An estimated 1,500 people packed a ballroom and overflow room in the student union this week for the first public meeting of Nevadans for the Common Good, a broad-based interfaith organization dedicated to tackling Nevada’s toughest problems.

In an atmosphere that felt like a sermon focused on social justice, the two-hour program began and ended with songs. In between, Christian, Jewish and Muslim leaders from all over the valley expressed the need for cooperation and collaboration to confront the area’s worst ills, from sex trafficking to the foreclosure crisis.

“It’s time to bring hope to a place that is quickly becoming hopeless,” said Pastor Camille Pentsil of Zion United Methodist Church.

“Is it time?” she called out to the audience.

“Yes!” the answer came back emphatically.

Audience members, many of whom came on buses organized by their respective religious groups, were boisterous and engaged.

“Now the hard work starts,” Barbara Paulsen, a member of the Boulder City United Methodist Fellowship, said on her way out of the event. “I’ve lived here for 27 years, and I’ve never seen anything like this. I thought it was a great event.”

As Paulsen implied and Bishop Minerva Carcano said during the event, the success of the newly formed Nevadans for the Common Good, which boasts 65 churches, synagogues, mosques, schools and nonprofit groups, will be judged by how many people “show up not just for big events like this, but for every single meeting that needs to happen in the future.”

At the Tuesday night event, Robert Hoo, who most recently worked for the Industrial Areas Foundation, was announced as the group's lead organizer.

Pastor Dennis Hutson of Advent United Methodist Church said he was “very pleasantly surprised” by the turnout.

“I think it signifies there is a need for what we are doing,” Hutson said. “People have concerns and they want to be heard. They want to feel empowered, and they want to speak up to share those concerns.”

Moving forward, Nevadans for the Common Good is forming five task forces to tackle their first set of issues: home foreclosures and neighborhood blight, human trafficking, education, immigration, and vulnerable elderly.

For each issue, a guest shared a personal story.

Flor Hernandez said two homes across from hers that sit adjacent to a public park were foreclosed upon. One day she saw a man coming out of one of the dilapidated homes and he exposed himself to her. Hernandez took action and got the houses boarded up by the city.

Andrea Swanson told the crowd about the horror of seeing her youngest daughter recruited by her high school boyfriend into prostitution.

“If this tragedy can happen to my family, it can happen to yours,” she said.

Imam Fateen Seifullah of Masjid as-Sabur, north of downtown Las Vegas, attended Tuesday and called the event “amazing,” commenting that in 15 years of attending interfaith meetings he had never seen one get off to such a strong start.

“What I’d like to see now is progress,” Seifullah said. “Next year if the organization can be active in lobbying and maybe even successful in getting some legislative action taken, that would be good.”

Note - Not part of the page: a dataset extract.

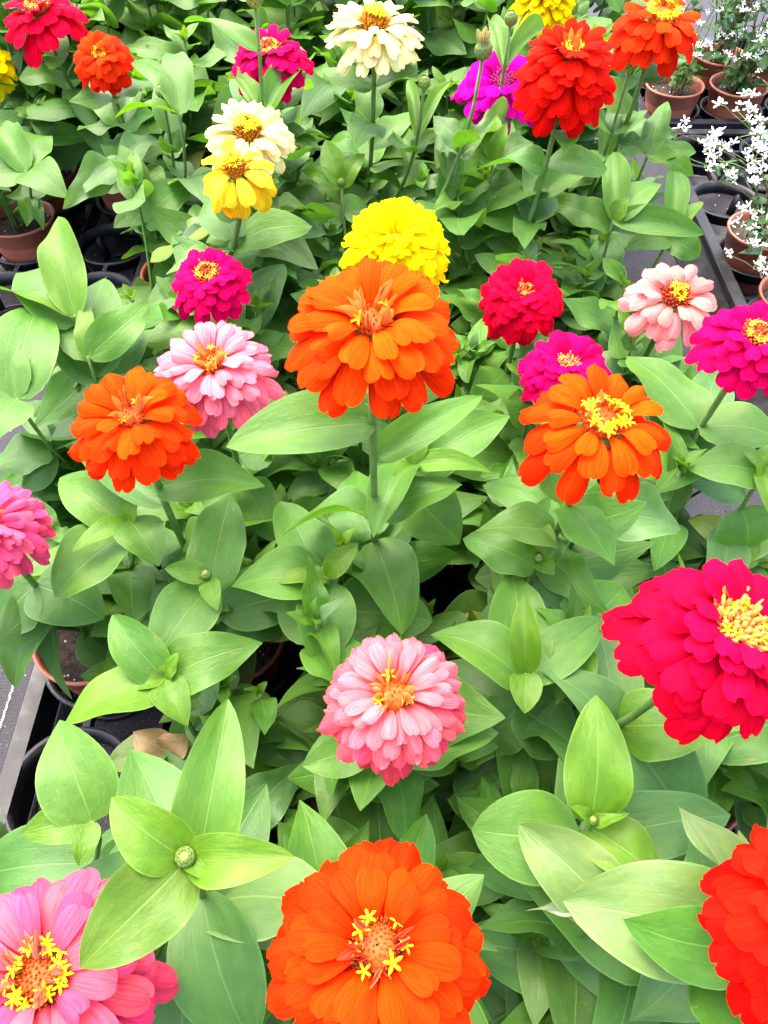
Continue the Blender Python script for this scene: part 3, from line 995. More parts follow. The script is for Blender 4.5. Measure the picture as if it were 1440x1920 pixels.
# shoots: px, py, height, leaves [(where on stem, tip px, tip py, rise, width px, colour, roll, wave)], bud, pot override
SHOOTS = [
    (352, 1612, 0.365, [(1, 150, 1815, -0.004, 158, 'Y', -0.25), (1, 552, 1606, 0.012, 96, 'L', 0.2), (1, 210, 1495, 0.016, 112, 'L', -0.2), (0.93, 428, 1310, 0.020, 126, 'G', 0.1), (1, 330, 1560, 0.008, 30, 'L', 0), (1, 388, 1650, 0.006, 34, 'L', 0),
                        (0.78, 245, 1405, 0.005, 165, 'B', 0), (0.80, 470, 1960, -0.03, 165, 'B', 0.2), (0.62, 500, 1470, 0.0, 150, 'B', 0)], ('bud', 0.0043, 0), ('a', 1, 0)),
    (172, 1542, 0.30, [(1, 112, 1350, 0.01, 140, 'G', 0), (1, 38, 1564, 0.0, 75, 'L', 0), (1, 148, 1625, 0.0, 50, 'L', 0), (0.75, -40, 1640, -0.02, 140, 'B', 0.1), (0.75, 250, 1650, -0.02, 120, 'B', 0)], None, ('a', 0, 0)),
    (308, 1272, 0.27, [(1, 120, 1358, -0.01, 112, 'L', 0.2), (1, 210, 1153, 0.015, 85, 'G', -0.2), (1, 492, 1205, 0.006, 110, 'G', 0.1), (1, 352, 1362, -0.005, 70, 'L', 0), (1, 238, 1297, 0.0, 30, 'L', 0), (1, 335, 1225, 0.015, 34, 'L', 0)], None, ('a', 1, 1)),
    (388, 1082, 0.285, [(0.96, 283, 1264, -0.012, 118, 'G', 0), (1, 308, 1066, 0.004, 46, 'L', 0), (1, 408, 1145, -0.004, 40, 'L', 0), (0.95, 432, 925, 0.005, 105, 'G', 0), (0.72, 300, 960, 0, 95, 'B', 0), (0.72, 540, 1180, -0.02, 100, 'B', 0)], ('bud', 0.0035, 0), ('a', 1, 2)),
    (612, 1082, 0.285, [(0.97, 434, 1100, -0.004, 110, 'G', 0.1), (0.97, 598, 1250, -0.012, 112, 'G', 0), (0.94, 525, 940, 0.006, 100, 'G', 0), (1, 522, 1092, 0.002, 45, 'L', 0.2), (1, 672, 1018, 0.01, 45, 'L', 0), (1, 640, 1045, 0.018, 26, 'L', 0),
                        (0.8, 812, 1165, -0.01, 140, 'G', 0.2), (0.66, 428, 1165, -0.04, 110, 'O', 0)], None, ('a', 2, 2)),
    (240, 975, 0.285, [(0.96, 103, 1120, -0.004, 120, 'G', 0.2), (1, 298, 1062, -0.004, 90, 'G', -0.2), (1, 134, 1036, 0.004, 45, 'L', 0), (0.95, 112, 896, 0.006, 95, 'G', 0), (1, 262, 935, 0.012, 36, 'L', 0), (0.7, 60, 1050, -0.03, 130, 'B', 0)], None, ('a', 0, 2)),
    (772, 872, 0.30, [(1, 700, 1008, 0.004, 85, 'G', 0.3), (0.96, 956, 780, 0.008, 100, 'G', 0.1), (1, 922, 886, 0.0, 50, 'L', 0), (1, 800, 778, 0.018, 45, 'L', 0), (0.88, 862, 1020, -0.02, 125, 'G', 0), (1, 735, 900, 0.01, 40, 'L', 0)], None, ('a', 2, 3)),
    (1008, 1050, 0.285, [(0.97, 868, 1010, 0.0, 98, 'G', 0.1), (1, 1030, 982, 0.016, 42, 'L', 0), (1, 1040, 1078, 0.0, 38, 'L', 0), (0.9, 1120, 1110, -0.02, 110, 'B', 0), (1, 985, 1020, 0.01, 30, 'L', 0), (0.95, 1035, 930, 0.01, 90, 'G', 0)], ('bud', 0.0033, 0), ('a', 3, 2)),
    (985, 1262, 0.28, [(0.97, 808, 1190, 0.0, 110, 'G', 0.15), (1, 983, 1118, 0.03, 58, 'L', 0), (1, 984, 1338, -0.004, 62, 'L', 0), (0.92, 958, 1068, 0.012, 118, 'G', 0), (0.96, 1128, 1160, 0.012, 95, 'G', -0.3), (0.8, 1085, 1400, -0.03, 140, 'B', 0), (0.78, 900, 1410, -0.03, 110, 'B', 0)], None, ('a', 3, 1)),
    (1108, 1540, 0.29, [(1, 1118, 1303, 0.03, 120, 'L', 0), (0.97, 1248, 1668, -0.006, 115, 'L', -0.1), (0.86, 1370, 1528, 0.0, 125, 'B', 0), (0.88, 884, 1556, 0.0, 165, 'G', 0), (1, 1182, 1526, 0.008, 34, 'L', 0), (1, 1070, 1512, 0.012, 30, 'L', 0)], ('bud', 0.0030, 0), ('a', 3, 0)),
    (1150, 1718, 0.27, [(1, 972, 1545, 0.008, 135, 'P', 0), (1, 985, 1708, -0.002, 40, 'W', 0.3), (1, 1225, 1650, 0.01, 70, 'W', 0.3), (0.85, 1000, 1640, -0.01, 90, 'S', 0)], None, ('a', 3, 0)),
    (1400, 1742, 0.285, [(1, 1056, 1690, 0.0, 205, 'P', -0.2), (1, 1272, 1512, 0.015, 80, 'P', 0.5), (1, 1385, 1556, 0.01, 90, 'O', 0.2), (0.9, 1180, 1915, -0.03, 150, 'S', 0), (0.85, 1300, 1560, 0.0, 110, 'S', 0)], None, ('a', 3, 0)),
    (456, 436, 0.26, [(1, 450, 512, -0.03, 82, 'P', 0), (1, 612, 438, 0.0, 62, 'S', 0.3), (1, 596, 505, -0.015, 85, 'P', 0), (1, 282, 492, -0.02, 36, 'W', 0.2), (1, 330, 440, -0.01, 50, 'P', 0.3), (0.9, 520, 560, -0.04, 60, 'P', 0.2)], None, ('a', 0, 5)),
    (312, 1412, 0.155, [(1, 200, 1436, 0.0, 75, 'P', 0.2), (1, 250, 1372, 0.012, 62, 'T', 0), (1, 345, 1375, 0.012, 60, 'T', 0.3), (1, 225, 1400, -0.004, 50, 'P', -0.3)], None, ('a', 1, 1)),
    (48, 322, 0.25, [(1, 130, 372, -0.005, 80, 'G', 0), (1, 88, 255, 0.0, 66, 'G', 0), (1, -30, 345, -0.005, 70, 'G', 0), (0.8, 50, 425, -0.015, 36, 'G', 0), (0.8, 82, 432, -0.02, 30, 'G', 0), (1, 0, 240, 0.01, 60, 'G', 0)], None, ('b', 1, 1)),
    (232, 300, 0.27, [(1, 160, 362, -0.005, 64, 'S', 0), (1, 118, 392, -0.015, 56, 'S', 0), (1, 262, 340, -0.01, 44, 'S', 0), (1, 300, 265, 0.0, 52, 'S', 0), (0.9, 200, 230, 0.0, 60, 'B', 0)], None, ('c', 0, 0)),
    (290, 372, 0.24, [(1, 332, 355, 0.005, 50, 'G', 0), (1, 245, 425, -0.01, 75, 'G', 0), (1, 300, 310, 0.02, 40, 'L', 0), (0.9, 350, 440, -0.015, 60, 'B', 0)], None, ('c', 0, 0)),
    (1100, 955, 0.28, [(0.97, 1276, 992, -0.01, 105, 'S', 0.1), (1, 1018, 1000, 0.0, 50, 'L', 0), (1, 1090, 870, 0.02, 60, 'G', 0), (0.9, 905, 910, 0.0, 90, 'G', 0)], None, ('a', 3, 2)),
    (1312, 800, 0.28, [(1, 1176, 668, 0.006, 120, 'G', 0.2), (1, 1478, 832, 0.0, 115, 'G', -0.2), (0.93, 1230, 925, -0.01, 100, 'G', 0), (0.9, 1345, 690, 0.01, 90, 'B', 0), (0.8, 1400, 935, -0.03, 90, 'B', 0)], None, ('a', 4, 2)),
    (1432, 885, 0.285, [(1, 1395, 850, 0.01, 40, 'L', 0), (1, 1470, 830, 0.01, 60, 'L', 0), (1, 1290, 880, -0.01, 95, 'G', 0), (1, 1440, 960, -0.005, 50, 'L', 0), (0.85, 1400, 1030, -0.03, 130, 'G', 0)], None, ('a', 4, 2)),
    (1360, 1010, 0.22, [(1, 1290, 975, 0.0, 60, 'O', 0), (1, 1420, 1060, -0.01, 90, 'Y', 0), (0.9, 1480, 980, 0, 90, 'G', 0)], None, ('a', 4, 1)),
    (140, 592, 0.30, [(1, 107, 392, 0.035, 78, 'L', 0), (0.97, -30, 462, 0.0, 120, 'G', 0.2), (1, -10, 540, 0.01, 45, 'L', 0.4)], None, ('a', 0, 4)),
    (165, 668, 0.285, [(0.98, 204, 468, 0.012, 118, 'G', 0), (1, 283, 566, 0.008, 75, 'G', 0.4), (1, 165, 565, 0.015, 40, 'L', 0), (0.92, 255, 600, -0.01, 100, 'G', -0.2), (0.9, 90, 560, 0, 100, 'B', 0)], None, ('a', 0, 3)),
    (32, 748, 0.285, [(1, 78, 566, 0.01, 125, 'G', 0.1), (1, -40, 640, 0.01, 110, 'G', 0), (1, -30, 850, -0.01, 100, 'G', 0), (0.8, 110, 830, -0.03, 110, 'B', 0), (0.7, 40, 905, -0.03, 110, 'B', 0), (0.6, -20, 935, -0.04, 110, 'B', 0)], None, ('a', 0, 3)),
    (640, 348, 0.29, [(1, 610, 262, 0.03, 48, 'L', 0), (1, 684, 288, 0.022, 36, 'L', 0.3), (1, 566, 320, 0.008, 34, 'L', -0.3), (0.9, 700, 400, -0.01, 75, 'G', 0), (0.85, 570, 420, -0.01, 70, 'B', 0)], ('bud', 0.004, 0), ('a', 2, 4)),
    (336, 214, 0.33, [(1, 332, 74, 0.022, 62, 'G', 0), (1, 246, 118, 0.02, 34, 'G', 0.3), (1, 214, 222, 0.004, 26, 'L', 0.4)], None, ('c', 0, 0)),
    (1150, 412, 0.27, [(1, 1150, 285, 0.03, 50, 'G', 0), (1, 1238, 345, 0.012, 60, 'G', 0), (1, 1180, 370, 0.02, 36, 'L', 0), (1, 1320, 440, -0.01, 55, 'G', 0.3), (0.95, 1030, 380, 0.0, 60, 'G', 0)], None, ('a', 4, 5)),
    (1262, 425, 0.255, [(1, 1262, 320, 0.02, 45, 'G', 0), (1, 1318, 378, 0.015, 34, 'L', 0), (0.95, 1312, 480, -0.015, 55, 'G', 0.4), (0.95, 1170, 470, -0.01, 60, 'G', 0)], None, ('a', 4, 5)),
    (1215, 290, 0.28, [(1, 1250, 190, 0.025, 45, 'G', 0), (1, 1305, 285, 0.0, 50, 'G', 0), (1, 1160, 265, 0.0, 50, 'S', 0), (1, 1300, 330, -0.01, 36, 'L', 0)], None, ('c', 4, 0)),
    (925, 300, 0.31, [(1, 915, 205, 0.025, 42, 'L', 0), (1, 822, 286, 0.0, 44, 'G', 0), (1, 1000, 270, 0.01, 50, 'S', 0), (1, 950, 230, 0.03, 30, 'L', 0)], None, ('c', 3, 0)),
]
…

Noticeably absent from the organization’s roster of participants was any group affiliated with the Church of Jesus Christ of Latter-day Saints. According to the Latter-day Saints newsroom website, there are 176,000 Mormons in the state and 324 congregations.

While it is impossible to know if any Mormons were in the crowd, no Latter-day Saints group or congregation was officially involved.

Hutson, one of the chief organizers for Nevadans for the Common Good, said invitations were extended to the local Latter-day Saints community, but he was told they could not officially participate without approval from authorities in Salt Lake City.

Mark Severts, director of the Southern Nevada Public Affairs Council of the LDS Church, said in an email that his council was not aware of the event until news coverage this week.